_Exercise instructions:_ Omit all pictures, then retype the data exactly as given.

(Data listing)

↓↓↓

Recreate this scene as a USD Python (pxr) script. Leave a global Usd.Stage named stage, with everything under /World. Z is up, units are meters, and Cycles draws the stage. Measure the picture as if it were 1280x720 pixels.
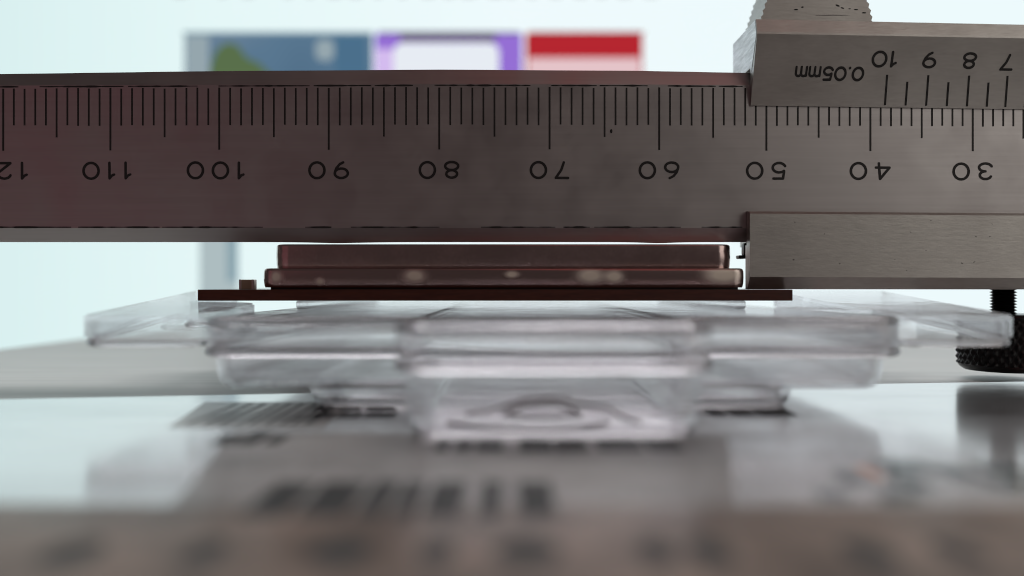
import math, random
import numpy as np, trimesh, usdkit, meshkit
import manifold3d as m3
from shapely.geometry import Polygon, LineString, Point, MultiPolygon, box as sbox
from shapely.ops import unary_union
from shapely import affinity
from pxr import Usd, UsdGeom, UsdLux, UsdShade, Gf, Sdf

stage = Usd.Stage.CreateInMemory()
UsdGeom.SetStageUpAxis(stage, UsdGeom.Tokens.z)
UsdGeom.SetStageMetersPerUnit(stage, 1.0)
UsdGeom.Xform.Define(stage, '/World')
random.seed(5)
rng = np.random.default_rng(7)

# ------------------------------------------------------------------ camera, light, exposure
# Working units: millimetres from the lens: x right, d forward, z up. The carton's top is 8.6 mm below the lens, the desk 48 mm lower.
TOP, DESK = -8.6, -56.6
F = 932.0                       # focal length in pixels of the 1280-wide photograph
cam = UsdGeom.Camera.Define(stage, '/World/camera')
cam.AddTranslateOp().Set(Gf.Vec3d(0, 0, -DESK / 1000))
cam.AddRotateXOp().Set(90.0)
cam.CreateHorizontalApertureAttr(36.0)
cam.CreateFocalLengthAttr(36.0 * F / 1280)
cam.CreateFStopAttr(14.0)
cam.CreateFocusDistanceAttr(0.0675)
cam.CreateClippingRangeAttr(Gf.Vec2f(0.004, 50.0))
cam.CreateExposureAttr(0.0)

dome = UsdLux.DomeLight.Define(stage, '/World/room_light')
usdkit.material(stage, '/World/Looks/room', {'b': ('background_shader', {'color': (1.0, 0.80, 0.78), 'strength': 0.048})}, surface='b.background')
UsdShade.MaterialBindingAPI.Apply(dome.GetPrim()).Bind(UsdShade.Material.Get(stage, '/World/Looks/room'))
def rect(name, pos, target, w, h, col, inten):
    l = UsdLux.RectLight.Define(stage, '/World/' + name)
    eye, to = np.array(pos, float), np.array(target, float)
    zax = (eye - to) / np.linalg.norm(eye - to)
    xax = np.cross([0, 0, 1], zax); xax /= np.linalg.norm(xax); yax = np.cross(zax, xax)
    l.AddTransformOp().Set(Gf.Matrix4d(*xax, 0, *yax, 0, *zax, 0, *eye, 1))
    l.CreateWidthAttr(w); l.CreateHeightAttr(h); l.CreateColorAttr(Gf.Vec3f(*col)); l.CreateIntensityAttr(inten)
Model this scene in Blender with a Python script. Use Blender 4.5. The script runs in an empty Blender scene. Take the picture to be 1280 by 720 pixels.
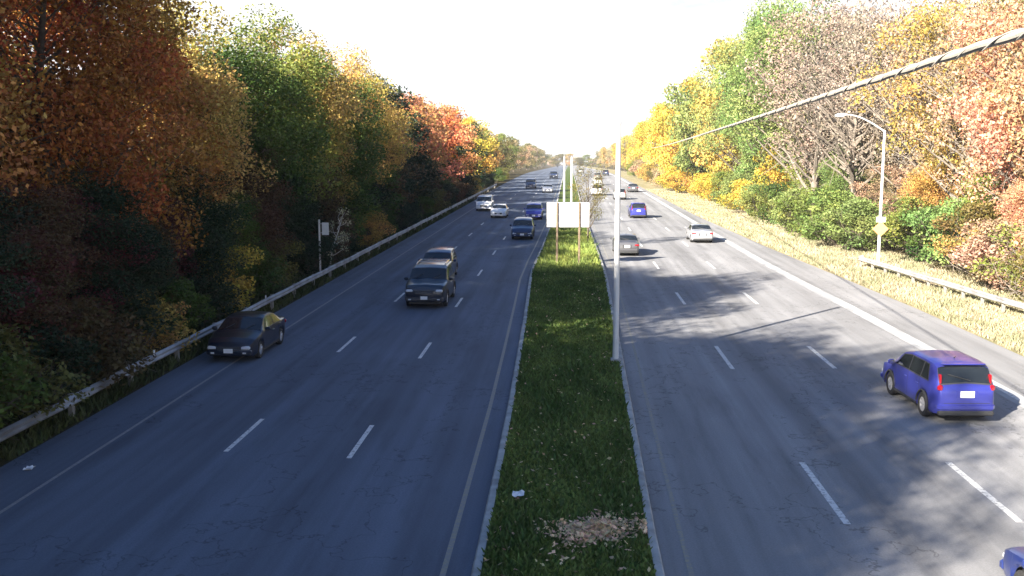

↑↑↑

_Solution:_
Recreate this scene as a USD Python (pxr) script. Leave a global Usd.Stage named stage, with everything under /World. Z is up, units are meters, and Cycles draws the stage. Measure the picture as if it were 1280x720 pixels.
import math, random
import numpy as np, trimesh, usdkit, meshkit
import manifold3d as m3
from shapely.geometry import Polygon, LineString, Point, MultiPolygon, box as sbox
from shapely.ops import unary_union
from shapely import affinity
from pxr import Usd, UsdGeom, UsdLux, UsdShade, Gf, Sdf

stage = Usd.Stage.CreateInMemory()
UsdGeom.SetStageUpAxis(stage, UsdGeom.Tokens.z)
UsdGeom.SetStageMetersPerUnit(stage, 1.0)
UsdGeom.Xform.Define(stage, '/World')
random.seed(5)
rng = np.random.default_rng(7)

# ------------------------------------------------------------------ camera, light, exposure
# Working units: millimetres from the lens: x right, d forward, z up. The carton's top is 8.6 mm below the lens, the desk 48 mm lower.
TOP, DESK = -8.6, -56.6
F = 932.0                       # focal length in pixels of the 1280-wide photograph
cam = UsdGeom.Camera.Define(stage, '/World/camera')
cam.AddTranslateOp().Set(Gf.Vec3d(0, 0, -DESK / 1000))
cam.AddRotateXOp().Set(90.0)
cam.CreateHorizontalApertureAttr(36.0)
cam.CreateFocalLengthAttr(36.0 * F / 1280)
cam.CreateFStopAttr(14.0)
cam.CreateFocusDistanceAttr(0.0675)
cam.CreateClippingRangeAttr(Gf.Vec2f(0.004, 50.0))
cam.CreateExposureAttr(0.0)

dome = UsdLux.DomeLight.Define(stage, '/World/room_light')
usdkit.material(stage, '/World/Looks/room', {'b': ('background_shader', {'color': (1.0, 0.80, 0.78), 'strength': 0.048})}, surface='b.background')
UsdShade.MaterialBindingAPI.Apply(dome.GetPrim()).Bind(UsdShade.Material.Get(stage, '/World/Looks/room'))
def rect(name, pos, target, w, h, col, inten):
    l = UsdLux.RectLight.Define(stage, '/World/' + name)
    eye, to = np.array(pos, float), np.array(target, float)
    zax = (eye - to) / np.linalg.norm(eye - to)
    xax = np.cross([0, 0, 1], zax); xax /= np.linalg.norm(xax); yax = np.cross(zax, xax)
    l.AddTransformOp().Set(Gf.Matrix4d(*xax, 0, *yax, 0, *zax, 0, *eye, 1))
    l.CreateWidthAttr(w); l.CreateHeightAttr(h); l.CreateColorAttr(Gf.Vec3f(*col)); l.CreateIntensityAttr(inten)
Model this scene in Blender with a Python script. Use Blender 4.5. The script runs in an empty Blender scene. Take the picture to be 1280 by 720 pixels.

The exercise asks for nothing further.